Note sur Saint-Evre : Saint-Evre (Sanctus Aper) est un village très ancien, antérieur au XIIème siècle, voisin de Deuxville, dépendant de l'abbé de Senones. Au début du XIVème, Saint-Evre est encore un fief dépendant des comtes de Blâmont (voir par exemple l'acte de 1310 cité dans Les Sires et Comtes de Blâmont). On ignore quand le village fut détruit, mais le fief de Saint-Evre subsista : après avoir appartenu à la famille de Lenoncourt, le fief, qui n'était plus qu'une grosse ferme, passa à M. de Pullenoy, puis à un membre de la famille de Haracourt, qui en fit don au jésuites de Nancy en entrant dans les ordres. Le 25 novembre 1670, les jésuites échangèrent le fief avec le sieur Dollot, puis son neveu par alliance, M. de Lombillon, en obtint la succession le 16 juin 1703. A cette époque la maison forte était totalement ruinée : Charles Joseph de Lombillon se chargea de la reconstruire, et obtint du duc Léopold l'érection en fief du Saint-Empire de haute moyenne et basse justice le 25 mars 1720. Cependant, en 1724, il l'échangea contre la seigneurie d'Aboncourt au baron de Schak, En 1729, le fief perdit son titre de haute justice en 1729. Sans doute la propriété, alors constituée d'un château bâti à la moderne, d'un colombier et d'autres dépendances, échut-elle ensuite à Antoine de Chabot, dont la veuve Marie-Agnès-Dieudonnée baron de Cordinhowe fit cession à Mathieu-Joseph de Ligniville, qu'on vit faire ses foi et hommage pour le fief le 11 août 1785 (même si les actes de naissance des enfants laissent supposer l'acquisition dès 1783).


Carte de Cassini - 1759


Au cous du XIXème, Saint-Evre n'est plus considéré que comme une grosse ferme dépendant de Deuxville, flanquée d'une grande maison d'habitation appelée château, entourée d'un important enclos planté de vignes. La bataille du Grand-Couronné de Nancy va entraîner la destruction de la ferme : si Deuville n'avait pas été envahi lors de la première invasion (du 8 au 15 août), les Bavarois pénètrent dans Deuxville le 22 août 1914. Mais le 25 août, se heurtant à une résistance française, ils sont contraints de se replier sur les fermes de Friscati et de Saint-Evre, emmenant d'ailleurs en otage le fermier de Saint-Evre, Albert Robin.
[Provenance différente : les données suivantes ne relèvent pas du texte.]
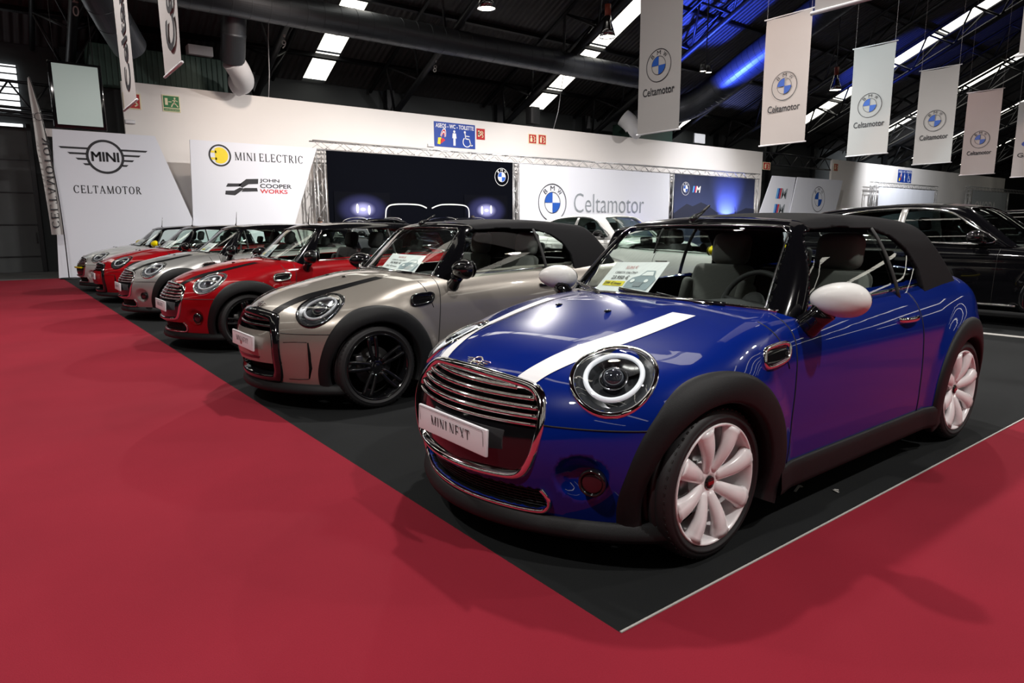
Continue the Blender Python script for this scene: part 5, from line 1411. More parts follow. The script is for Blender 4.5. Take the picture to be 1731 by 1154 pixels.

Les combats, connus sous le nom de Léomont-Friscati, dureront jusqu'au 8 septembre et au repli des Allemands, laissant la ferme en ruine.
Saint-Evre 1914 Saint-Evre 1914 Saint-Evre 1914


La ferme moderne aujourd'hui reconstruite n'est donc pas la propriété des Lignville où le portrait de famille a été peint. Peut-être aurons nous l'occasion de découvrir un jour une carte postale ou une photographie antérieure à la première guerre mondiale, qui permettrait de donner une idée de ce que furent les grandes heures de Saint-Evre au cours du XVIIIème siècle.